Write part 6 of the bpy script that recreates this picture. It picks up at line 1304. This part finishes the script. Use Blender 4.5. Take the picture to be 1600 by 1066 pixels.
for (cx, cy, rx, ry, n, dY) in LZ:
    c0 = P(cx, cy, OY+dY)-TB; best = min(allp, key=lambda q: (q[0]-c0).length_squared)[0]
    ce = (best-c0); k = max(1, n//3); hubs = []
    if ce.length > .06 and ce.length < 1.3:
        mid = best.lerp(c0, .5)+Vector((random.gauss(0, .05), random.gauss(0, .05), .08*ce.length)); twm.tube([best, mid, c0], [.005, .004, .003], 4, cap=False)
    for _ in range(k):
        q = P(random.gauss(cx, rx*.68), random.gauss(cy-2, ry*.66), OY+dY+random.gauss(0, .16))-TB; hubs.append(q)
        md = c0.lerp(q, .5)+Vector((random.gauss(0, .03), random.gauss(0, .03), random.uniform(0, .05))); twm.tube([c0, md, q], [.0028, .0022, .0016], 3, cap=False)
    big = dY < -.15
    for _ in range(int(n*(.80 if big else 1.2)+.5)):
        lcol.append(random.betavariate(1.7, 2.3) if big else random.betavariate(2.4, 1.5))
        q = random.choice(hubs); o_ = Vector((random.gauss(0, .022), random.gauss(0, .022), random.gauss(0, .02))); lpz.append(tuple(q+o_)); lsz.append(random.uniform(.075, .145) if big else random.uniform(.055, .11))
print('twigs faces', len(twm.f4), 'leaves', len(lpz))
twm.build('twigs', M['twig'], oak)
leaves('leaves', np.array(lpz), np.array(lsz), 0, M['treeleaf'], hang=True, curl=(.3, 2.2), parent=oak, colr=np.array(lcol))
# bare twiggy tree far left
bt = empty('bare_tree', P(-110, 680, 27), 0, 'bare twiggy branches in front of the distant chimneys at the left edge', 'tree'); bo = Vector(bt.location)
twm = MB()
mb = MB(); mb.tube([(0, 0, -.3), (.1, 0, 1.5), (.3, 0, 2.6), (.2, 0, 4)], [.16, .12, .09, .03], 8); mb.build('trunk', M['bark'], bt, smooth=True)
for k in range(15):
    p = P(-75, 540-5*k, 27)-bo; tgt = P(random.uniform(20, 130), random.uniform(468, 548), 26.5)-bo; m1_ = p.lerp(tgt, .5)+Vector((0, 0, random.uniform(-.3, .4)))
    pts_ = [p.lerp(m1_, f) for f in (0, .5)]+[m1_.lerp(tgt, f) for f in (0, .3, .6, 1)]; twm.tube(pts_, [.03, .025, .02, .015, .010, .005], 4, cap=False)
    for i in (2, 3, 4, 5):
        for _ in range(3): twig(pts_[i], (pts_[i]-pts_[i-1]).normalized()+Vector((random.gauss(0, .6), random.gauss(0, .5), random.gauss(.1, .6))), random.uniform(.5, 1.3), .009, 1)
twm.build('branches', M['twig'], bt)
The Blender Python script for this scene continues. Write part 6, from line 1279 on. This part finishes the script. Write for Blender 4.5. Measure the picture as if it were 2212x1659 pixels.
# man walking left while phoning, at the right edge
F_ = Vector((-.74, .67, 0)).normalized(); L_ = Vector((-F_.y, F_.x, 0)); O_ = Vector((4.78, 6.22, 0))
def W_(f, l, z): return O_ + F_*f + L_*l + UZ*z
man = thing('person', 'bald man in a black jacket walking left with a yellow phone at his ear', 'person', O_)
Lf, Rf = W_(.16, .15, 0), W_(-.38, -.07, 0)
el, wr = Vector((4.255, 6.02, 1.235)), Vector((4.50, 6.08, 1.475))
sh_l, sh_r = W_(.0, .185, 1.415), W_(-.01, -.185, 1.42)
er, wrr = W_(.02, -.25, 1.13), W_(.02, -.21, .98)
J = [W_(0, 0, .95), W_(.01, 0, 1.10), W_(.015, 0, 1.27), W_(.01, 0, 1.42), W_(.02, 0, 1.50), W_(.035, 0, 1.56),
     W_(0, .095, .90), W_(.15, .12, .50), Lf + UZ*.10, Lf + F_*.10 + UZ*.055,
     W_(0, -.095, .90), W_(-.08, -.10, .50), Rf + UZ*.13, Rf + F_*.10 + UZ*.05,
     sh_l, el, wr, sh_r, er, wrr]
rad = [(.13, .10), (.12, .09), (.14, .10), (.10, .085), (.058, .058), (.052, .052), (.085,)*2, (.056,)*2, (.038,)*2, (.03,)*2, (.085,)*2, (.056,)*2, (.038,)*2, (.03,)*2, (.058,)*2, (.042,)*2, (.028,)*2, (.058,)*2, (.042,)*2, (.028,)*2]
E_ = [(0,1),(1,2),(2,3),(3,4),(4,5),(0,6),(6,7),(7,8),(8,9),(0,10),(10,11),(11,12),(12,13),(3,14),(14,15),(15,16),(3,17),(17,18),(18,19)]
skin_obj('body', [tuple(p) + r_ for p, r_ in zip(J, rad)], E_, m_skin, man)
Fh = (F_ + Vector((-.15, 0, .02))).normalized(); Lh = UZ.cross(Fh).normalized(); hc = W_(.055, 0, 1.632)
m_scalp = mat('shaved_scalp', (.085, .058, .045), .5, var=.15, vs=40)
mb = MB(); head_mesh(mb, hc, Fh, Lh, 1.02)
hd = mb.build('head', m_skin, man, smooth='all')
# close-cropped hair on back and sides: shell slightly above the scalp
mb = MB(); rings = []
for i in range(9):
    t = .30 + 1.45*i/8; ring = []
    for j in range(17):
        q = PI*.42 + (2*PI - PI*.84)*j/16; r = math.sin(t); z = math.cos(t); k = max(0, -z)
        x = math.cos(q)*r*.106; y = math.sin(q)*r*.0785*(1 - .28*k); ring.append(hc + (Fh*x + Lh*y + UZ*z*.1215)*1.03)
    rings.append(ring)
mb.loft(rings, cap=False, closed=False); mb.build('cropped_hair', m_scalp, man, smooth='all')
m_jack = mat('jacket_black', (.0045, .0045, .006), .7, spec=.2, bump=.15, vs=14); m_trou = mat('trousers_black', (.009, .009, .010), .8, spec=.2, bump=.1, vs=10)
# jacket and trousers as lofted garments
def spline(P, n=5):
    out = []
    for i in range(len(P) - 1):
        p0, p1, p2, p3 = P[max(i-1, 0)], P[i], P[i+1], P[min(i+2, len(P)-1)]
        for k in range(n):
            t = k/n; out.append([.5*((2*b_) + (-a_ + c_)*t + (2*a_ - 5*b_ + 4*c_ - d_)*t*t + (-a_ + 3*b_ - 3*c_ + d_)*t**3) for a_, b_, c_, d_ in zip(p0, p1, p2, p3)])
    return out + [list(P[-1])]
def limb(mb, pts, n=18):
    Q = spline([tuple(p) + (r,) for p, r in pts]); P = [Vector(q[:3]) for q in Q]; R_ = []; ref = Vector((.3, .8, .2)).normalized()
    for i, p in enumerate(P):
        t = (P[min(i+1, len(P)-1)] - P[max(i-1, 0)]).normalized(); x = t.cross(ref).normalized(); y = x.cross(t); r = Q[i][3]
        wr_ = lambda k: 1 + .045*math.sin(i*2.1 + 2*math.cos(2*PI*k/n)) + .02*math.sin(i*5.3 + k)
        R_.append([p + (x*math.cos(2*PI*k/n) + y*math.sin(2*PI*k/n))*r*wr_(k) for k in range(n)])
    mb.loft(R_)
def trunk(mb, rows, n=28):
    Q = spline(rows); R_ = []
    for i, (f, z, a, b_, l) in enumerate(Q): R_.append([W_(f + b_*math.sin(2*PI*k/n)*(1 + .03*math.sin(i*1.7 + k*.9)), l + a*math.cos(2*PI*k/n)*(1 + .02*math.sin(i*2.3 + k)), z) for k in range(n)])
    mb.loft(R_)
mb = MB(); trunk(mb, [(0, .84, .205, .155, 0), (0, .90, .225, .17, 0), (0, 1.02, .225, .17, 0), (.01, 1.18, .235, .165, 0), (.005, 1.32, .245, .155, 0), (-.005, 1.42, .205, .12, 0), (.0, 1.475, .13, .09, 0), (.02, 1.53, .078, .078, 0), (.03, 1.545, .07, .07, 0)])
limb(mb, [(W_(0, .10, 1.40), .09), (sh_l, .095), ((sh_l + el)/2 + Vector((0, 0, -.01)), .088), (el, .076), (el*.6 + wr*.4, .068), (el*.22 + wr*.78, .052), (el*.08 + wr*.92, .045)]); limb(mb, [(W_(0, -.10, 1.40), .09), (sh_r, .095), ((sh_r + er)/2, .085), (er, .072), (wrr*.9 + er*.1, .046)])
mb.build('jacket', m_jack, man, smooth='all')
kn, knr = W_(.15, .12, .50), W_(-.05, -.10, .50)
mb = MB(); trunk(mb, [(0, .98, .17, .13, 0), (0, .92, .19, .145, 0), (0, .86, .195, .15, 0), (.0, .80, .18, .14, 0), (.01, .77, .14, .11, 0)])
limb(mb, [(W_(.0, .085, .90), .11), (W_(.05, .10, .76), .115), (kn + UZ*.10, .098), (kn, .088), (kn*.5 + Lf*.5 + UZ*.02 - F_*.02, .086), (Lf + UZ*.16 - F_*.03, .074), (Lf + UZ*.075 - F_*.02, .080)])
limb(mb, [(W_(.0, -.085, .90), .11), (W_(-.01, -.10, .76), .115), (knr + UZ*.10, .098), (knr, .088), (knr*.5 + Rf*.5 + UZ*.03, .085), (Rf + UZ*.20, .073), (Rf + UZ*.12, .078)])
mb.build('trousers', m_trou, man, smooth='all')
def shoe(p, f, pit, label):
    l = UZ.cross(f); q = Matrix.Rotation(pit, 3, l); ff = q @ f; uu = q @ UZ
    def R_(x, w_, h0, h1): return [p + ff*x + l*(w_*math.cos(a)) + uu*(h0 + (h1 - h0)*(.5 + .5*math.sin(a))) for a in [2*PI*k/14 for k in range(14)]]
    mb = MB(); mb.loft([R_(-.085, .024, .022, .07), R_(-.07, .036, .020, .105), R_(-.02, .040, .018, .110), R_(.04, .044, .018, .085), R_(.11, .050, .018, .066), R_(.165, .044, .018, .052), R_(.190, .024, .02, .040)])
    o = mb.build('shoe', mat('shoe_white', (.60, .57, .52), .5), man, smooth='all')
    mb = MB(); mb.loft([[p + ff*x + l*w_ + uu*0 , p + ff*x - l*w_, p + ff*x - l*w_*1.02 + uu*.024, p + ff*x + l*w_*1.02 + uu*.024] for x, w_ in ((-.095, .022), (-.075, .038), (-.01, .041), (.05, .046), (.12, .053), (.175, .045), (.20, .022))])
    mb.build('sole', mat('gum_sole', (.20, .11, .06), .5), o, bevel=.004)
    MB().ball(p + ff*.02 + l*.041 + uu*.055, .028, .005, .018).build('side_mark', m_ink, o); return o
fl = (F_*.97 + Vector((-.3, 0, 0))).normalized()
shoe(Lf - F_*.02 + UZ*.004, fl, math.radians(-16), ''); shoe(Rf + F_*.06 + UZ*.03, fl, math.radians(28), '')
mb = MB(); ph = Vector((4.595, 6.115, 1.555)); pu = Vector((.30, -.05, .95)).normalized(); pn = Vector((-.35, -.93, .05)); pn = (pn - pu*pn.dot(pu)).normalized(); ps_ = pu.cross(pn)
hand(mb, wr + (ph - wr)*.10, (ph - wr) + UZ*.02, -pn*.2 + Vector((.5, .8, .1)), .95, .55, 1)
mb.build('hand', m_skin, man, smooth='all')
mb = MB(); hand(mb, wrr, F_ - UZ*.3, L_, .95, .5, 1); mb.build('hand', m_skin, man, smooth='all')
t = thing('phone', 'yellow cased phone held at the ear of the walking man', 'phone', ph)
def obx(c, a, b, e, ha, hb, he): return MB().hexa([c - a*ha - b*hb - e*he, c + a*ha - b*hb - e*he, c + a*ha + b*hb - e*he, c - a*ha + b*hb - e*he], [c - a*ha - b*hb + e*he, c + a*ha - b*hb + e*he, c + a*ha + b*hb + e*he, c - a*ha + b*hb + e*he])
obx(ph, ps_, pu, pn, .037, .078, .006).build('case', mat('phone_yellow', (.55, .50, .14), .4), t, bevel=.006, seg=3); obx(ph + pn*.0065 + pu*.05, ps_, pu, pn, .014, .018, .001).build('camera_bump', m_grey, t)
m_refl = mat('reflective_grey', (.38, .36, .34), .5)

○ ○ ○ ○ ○

EXERCISE DIRECTIONS:
Show the lines of the records that contain the word "picture".

COMPLETED TASK:
Write part 6 of the bpy script that recreates this picture. It picks up at line 1304. This part finishes the script. Use Blender 4.5. Take the picture to be 1600 by 1066 pixels.
The Blender Python script for this scene continues. Write part 6, from line 1279 on. This part finishes the script. Write for Blender 4.5. Measure the picture as if it were 2212x1659 pixels.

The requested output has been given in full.